SET PROBLEM –
Beginning at the first line of the data, print each line exactly, stopping after the line that contains "seg=5, n=1), 'seam')".

DATA –
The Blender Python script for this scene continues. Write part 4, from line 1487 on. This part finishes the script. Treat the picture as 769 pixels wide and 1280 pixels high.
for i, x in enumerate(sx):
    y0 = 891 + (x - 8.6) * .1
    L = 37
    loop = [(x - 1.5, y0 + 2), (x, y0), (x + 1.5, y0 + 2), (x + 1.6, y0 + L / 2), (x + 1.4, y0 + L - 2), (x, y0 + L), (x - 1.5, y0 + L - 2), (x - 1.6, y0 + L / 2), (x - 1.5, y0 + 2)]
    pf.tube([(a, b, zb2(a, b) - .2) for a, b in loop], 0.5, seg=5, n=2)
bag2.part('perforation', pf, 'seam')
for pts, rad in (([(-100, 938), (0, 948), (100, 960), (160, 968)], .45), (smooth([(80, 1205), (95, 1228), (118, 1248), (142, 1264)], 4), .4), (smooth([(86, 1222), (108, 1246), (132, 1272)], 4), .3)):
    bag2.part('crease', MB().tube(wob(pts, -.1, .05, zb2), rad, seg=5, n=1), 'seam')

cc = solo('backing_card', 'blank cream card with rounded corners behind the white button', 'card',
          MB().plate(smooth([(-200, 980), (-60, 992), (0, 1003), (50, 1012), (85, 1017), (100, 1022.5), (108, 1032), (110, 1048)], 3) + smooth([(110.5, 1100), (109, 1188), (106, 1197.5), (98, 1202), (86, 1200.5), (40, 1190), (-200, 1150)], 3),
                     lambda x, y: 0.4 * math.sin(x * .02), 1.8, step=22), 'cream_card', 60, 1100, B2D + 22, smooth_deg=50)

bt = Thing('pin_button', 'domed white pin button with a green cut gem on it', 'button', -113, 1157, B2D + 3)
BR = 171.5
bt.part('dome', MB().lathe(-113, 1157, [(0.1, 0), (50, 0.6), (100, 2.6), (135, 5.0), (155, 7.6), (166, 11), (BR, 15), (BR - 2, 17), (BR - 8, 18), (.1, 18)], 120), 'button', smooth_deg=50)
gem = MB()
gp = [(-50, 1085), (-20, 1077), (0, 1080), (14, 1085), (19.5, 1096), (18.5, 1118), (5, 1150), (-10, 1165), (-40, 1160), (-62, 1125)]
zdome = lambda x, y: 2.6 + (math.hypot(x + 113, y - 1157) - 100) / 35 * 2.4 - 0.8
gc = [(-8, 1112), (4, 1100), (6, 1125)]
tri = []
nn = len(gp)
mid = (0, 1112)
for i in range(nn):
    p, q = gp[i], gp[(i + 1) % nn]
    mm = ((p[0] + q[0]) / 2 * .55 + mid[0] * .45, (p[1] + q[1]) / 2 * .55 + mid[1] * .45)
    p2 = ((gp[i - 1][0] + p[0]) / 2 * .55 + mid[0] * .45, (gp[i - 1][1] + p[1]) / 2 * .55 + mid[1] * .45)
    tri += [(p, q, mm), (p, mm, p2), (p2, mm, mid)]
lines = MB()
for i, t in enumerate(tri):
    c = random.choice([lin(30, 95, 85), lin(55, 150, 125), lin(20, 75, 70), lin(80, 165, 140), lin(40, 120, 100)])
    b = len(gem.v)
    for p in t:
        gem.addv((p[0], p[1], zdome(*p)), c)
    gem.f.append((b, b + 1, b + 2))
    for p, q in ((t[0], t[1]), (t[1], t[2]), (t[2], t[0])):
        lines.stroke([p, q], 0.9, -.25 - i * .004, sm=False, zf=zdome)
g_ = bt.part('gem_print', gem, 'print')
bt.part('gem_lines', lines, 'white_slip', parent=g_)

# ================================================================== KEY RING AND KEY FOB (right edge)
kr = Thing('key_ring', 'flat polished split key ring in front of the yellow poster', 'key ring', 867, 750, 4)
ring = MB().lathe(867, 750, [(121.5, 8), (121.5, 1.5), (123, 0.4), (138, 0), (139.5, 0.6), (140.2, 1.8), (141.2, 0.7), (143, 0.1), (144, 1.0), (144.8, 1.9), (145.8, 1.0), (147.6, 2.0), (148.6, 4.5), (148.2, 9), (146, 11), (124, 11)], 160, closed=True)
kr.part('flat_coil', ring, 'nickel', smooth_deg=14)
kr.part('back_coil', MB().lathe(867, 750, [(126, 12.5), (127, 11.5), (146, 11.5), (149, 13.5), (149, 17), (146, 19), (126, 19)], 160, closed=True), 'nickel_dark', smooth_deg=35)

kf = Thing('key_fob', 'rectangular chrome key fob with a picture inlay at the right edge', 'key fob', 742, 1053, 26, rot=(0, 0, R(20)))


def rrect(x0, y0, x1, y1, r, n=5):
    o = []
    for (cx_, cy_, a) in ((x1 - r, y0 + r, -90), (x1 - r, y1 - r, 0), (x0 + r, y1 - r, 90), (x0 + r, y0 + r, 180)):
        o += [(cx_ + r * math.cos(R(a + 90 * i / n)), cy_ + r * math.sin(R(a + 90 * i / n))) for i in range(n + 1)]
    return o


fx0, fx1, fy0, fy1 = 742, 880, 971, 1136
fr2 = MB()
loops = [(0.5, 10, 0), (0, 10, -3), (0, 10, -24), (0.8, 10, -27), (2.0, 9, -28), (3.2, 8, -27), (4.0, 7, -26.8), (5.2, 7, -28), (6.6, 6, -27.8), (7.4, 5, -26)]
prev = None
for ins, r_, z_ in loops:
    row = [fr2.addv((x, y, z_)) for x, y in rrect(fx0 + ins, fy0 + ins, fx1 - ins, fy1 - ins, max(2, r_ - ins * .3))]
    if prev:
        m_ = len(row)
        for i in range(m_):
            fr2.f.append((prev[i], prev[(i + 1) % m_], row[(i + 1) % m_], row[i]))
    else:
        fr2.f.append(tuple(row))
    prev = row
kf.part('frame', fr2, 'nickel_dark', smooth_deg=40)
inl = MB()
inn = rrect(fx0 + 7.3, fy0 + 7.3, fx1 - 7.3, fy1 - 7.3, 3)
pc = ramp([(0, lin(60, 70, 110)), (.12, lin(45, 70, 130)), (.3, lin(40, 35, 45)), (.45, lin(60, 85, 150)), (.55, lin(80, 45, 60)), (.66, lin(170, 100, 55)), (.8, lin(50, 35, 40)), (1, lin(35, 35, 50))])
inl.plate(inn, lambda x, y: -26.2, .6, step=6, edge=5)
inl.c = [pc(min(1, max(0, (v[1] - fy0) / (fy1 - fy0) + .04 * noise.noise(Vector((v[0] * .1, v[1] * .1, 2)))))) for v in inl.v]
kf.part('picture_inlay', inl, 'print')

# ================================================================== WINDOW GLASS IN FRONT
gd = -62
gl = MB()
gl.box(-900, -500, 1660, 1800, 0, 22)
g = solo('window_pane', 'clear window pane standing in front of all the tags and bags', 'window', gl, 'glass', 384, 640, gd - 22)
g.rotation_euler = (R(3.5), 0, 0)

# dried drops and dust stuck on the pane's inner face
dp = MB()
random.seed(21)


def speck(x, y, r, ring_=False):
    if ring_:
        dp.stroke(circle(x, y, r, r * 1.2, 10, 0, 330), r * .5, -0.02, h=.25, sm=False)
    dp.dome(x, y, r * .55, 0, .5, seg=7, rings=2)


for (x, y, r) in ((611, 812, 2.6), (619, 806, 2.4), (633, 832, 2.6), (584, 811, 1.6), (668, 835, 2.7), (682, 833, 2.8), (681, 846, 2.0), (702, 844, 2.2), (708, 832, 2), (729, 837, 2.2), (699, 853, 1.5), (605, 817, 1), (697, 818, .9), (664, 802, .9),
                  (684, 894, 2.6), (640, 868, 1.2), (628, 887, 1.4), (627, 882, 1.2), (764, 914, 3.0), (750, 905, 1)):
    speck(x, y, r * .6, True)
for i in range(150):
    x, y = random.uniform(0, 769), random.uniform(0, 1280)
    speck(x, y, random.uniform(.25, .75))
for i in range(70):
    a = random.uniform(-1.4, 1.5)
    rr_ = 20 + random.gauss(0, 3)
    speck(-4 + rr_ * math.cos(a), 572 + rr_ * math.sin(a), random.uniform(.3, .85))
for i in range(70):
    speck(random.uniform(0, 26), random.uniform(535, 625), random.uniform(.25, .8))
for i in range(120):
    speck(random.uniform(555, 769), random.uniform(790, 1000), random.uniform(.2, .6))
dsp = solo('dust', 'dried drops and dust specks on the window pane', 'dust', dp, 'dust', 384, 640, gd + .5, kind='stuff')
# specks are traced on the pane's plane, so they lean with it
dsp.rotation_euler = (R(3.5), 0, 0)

RESPONSE –
The Blender Python script for this scene continues. Write part 4, from line 1487 on. This part finishes the script. Treat the picture as 769 pixels wide and 1280 pixels high.
for i, x in enumerate(sx):
    y0 = 891 + (x - 8.6) * .1
    L = 37
    loop = [(x - 1.5, y0 + 2), (x, y0), (x + 1.5, y0 + 2), (x + 1.6, y0 + L / 2), (x + 1.4, y0 + L - 2), (x, y0 + L), (x - 1.5, y0 + L - 2), (x - 1.6, y0 + L / 2), (x - 1.5, y0 + 2)]
    pf.tube([(a, b, zb2(a, b) - .2) for a, b in loop], 0.5, seg=5, n=2)
bag2.part('perforation', pf, 'seam')
for pts, rad in (([(-100, 938), (0, 948), (100, 960), (160, 968)], .45), (smooth([(80, 1205), (95, 1228), (118, 1248), (142, 1264)], 4), .4), (smooth([(86, 1222), (108, 1246), (132, 1272)], 4), .3)):
    bag2.part('crease', MB().tube(wob(pts, -.1, .05, zb2), rad, seg=5, n=1), 'seam')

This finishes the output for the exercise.